• PROBLEM STATEMENT:
Pick out and copy every line below that has the word "fence".

· · · ·

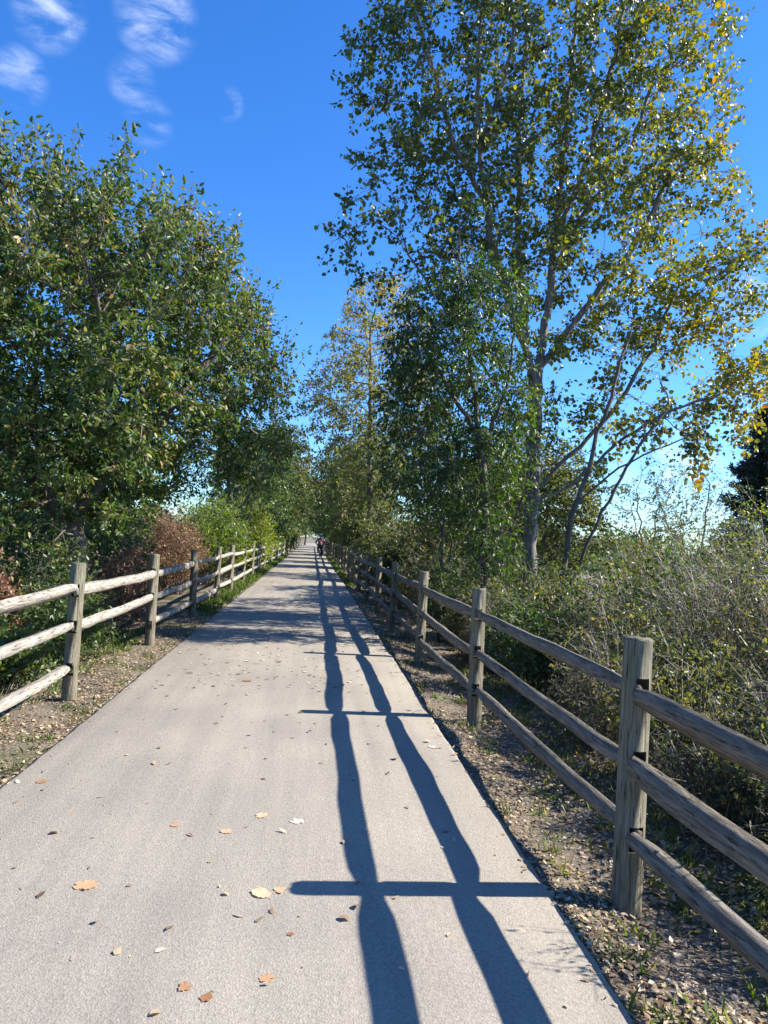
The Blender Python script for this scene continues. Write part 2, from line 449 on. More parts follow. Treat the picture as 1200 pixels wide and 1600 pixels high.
def rail_mesh(name, L, seed, hh=.125, ww=.085, mat=None):
    """split rail: wedge-like polygon swept along Y from -L/2 to L/2, ends hewn to a tongue"""
    rg = np.random.default_rng(seed)
    n = 5; S = 26
    ang = np.sort((np.arange(n) + rg.uniform(-.36, .36, n)) * 2 * math.pi / n) + rg.uniform(-.3, .3)
    sq = rg.uniform(.88, 1.2, n)
    ph = rg.uniform(0, 6.3, 8)
    V = []
    for s in np.linspace(0, 1, S):
        y = (s - .5) * L
        e = min(s, 1 - s) * L                      # distance from the end
        tp = np.clip((e - .03) / .30, 0, 1); tp = tp * tp * (3 - 2 * tp)
        w = ww * (.52 + .48 * tp) * (1 + .05 * math.sin(5 * s + ph[0]) + .02 * math.sin(17 * s + ph[1]))
        h = hh * (.66 + .34 * tp) * (1 + .035 * math.sin(4 * s + ph[2]) + .015 * math.sin(13 * s + ph[3]))
        cx = .008 * math.sin(3.0 * s + ph[4]) * tp
        cz = .011 * math.sin(2.6 * s + ph[5]) * tp - .010 * math.sin(math.pi * s) + .003 * math.sin(15 * s + ph[6])
        tw = .12 * math.sin(2 * s + ph[7]) * tp
        for j in range(n):
            a = ang[j]; q = sq[j] * (1 + .06 * math.sin(9 * s + j * 2.1 + ph[0]) + .035 * math.sin(31 * s + j * 1.3 + ph[1]) + rg.normal(0, .014))
            # squarish section
            c, d = math.cos(a), math.sin(a); k = 1 / max(abs(c), abs(d)) ** .8
            x0, z0 = w / 2 * c * k * q, h / 2 * d * k * q
            V.append((cx + x0 * math.cos(tw) - z0 * math.sin(tw), y, cz + x0 * math.sin(tw) + z0 * math.cos(tw)))
    F = [(i * n + j, (i + 1) * n + j, (i + 1) * n + (j + 1) % n, i * n + (j + 1) % n) for i in range(S - 1) for j in range(n)]
    caps = np.array([list(range(n)), list(range((S - 1) * n, S * n))[::-1]])
    return raw_mesh(name, V, [np.array(F), caps], mat or M_RAIL)

SP = 3.355
def fence(name, label, x0, y0, count, base, h, rails, seed, missing=(), mat=None):
    root = empty(name, (x0, y0, base), label=label, cat='fence')
    rg = np.random.default_rng(seed)
    slots = [(z, .118) for z in rails]
    pm = [post_mesh('post', .067 * rg.uniform(.95, 1.08), h, slots, seed * 10 + i) for i in range(7)]
    rm = [rail_mesh('rail', SP + .10, seed * 50 + i, .102 * rg.uniform(.9, 1.1), .078 * rg.uniform(.88, 1.15), mat) for i in range(14)]
    for i in range(count):
        p = obj('post', pm[i % 7], root)
        dx = 0 if i < 2 else rg.normal(0, .02)
        p.location = (dx, i * SP, rg.normal(0, .012) if i > 3 else 0)
        p.rotation_euler = (rg.normal(0, .010), rg.normal(0, .012), rg.normal(0, .15))
        if i < count - 1:
            for k, z in enumerate(rails):
                if (i, k) in missing: continue
                o = obj('rail', rm[(i * 3 + k * 5 + rg.integers(0, 2)) % 14], root)
                o.location = (rg.normal(0, .006) + (.012 if i % 2 else -.012), (i + .5) * SP, z + rg.normal(0, .012))
                o.rotation_euler = (rg.normal(0, .005), rg.normal(0, .10), math.pi if rg.random() < .5 else 0)
    return root

# rails listed bottom to top; the first bay lies partly behind the camera
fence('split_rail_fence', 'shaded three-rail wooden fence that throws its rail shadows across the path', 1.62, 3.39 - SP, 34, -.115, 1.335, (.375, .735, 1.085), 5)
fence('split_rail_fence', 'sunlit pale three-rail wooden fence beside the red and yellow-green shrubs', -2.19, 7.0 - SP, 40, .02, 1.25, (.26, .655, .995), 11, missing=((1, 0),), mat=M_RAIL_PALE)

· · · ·

• RESPONSE TO THIS TASK:
def fence(name, label, x0, y0, count, base, h, rails, seed, missing=(), mat=None):
    root = empty(name, (x0, y0, base), label=label, cat='fence')
fence('split_rail_fence', 'shaded three-rail wooden fence that throws its rail shadows across the path', 1.62, 3.39 - SP, 34, -.115, 1.335, (.375, .735, 1.085), 5)
fence('split_rail_fence', 'sunlit pale three-rail wooden fence beside the red and yellow-green shrubs', -2.19, 7.0 - SP, 40, .02, 1.25, (.26, .655, .995), 11, missing=((1, 0),), mat=M_RAIL_PALE)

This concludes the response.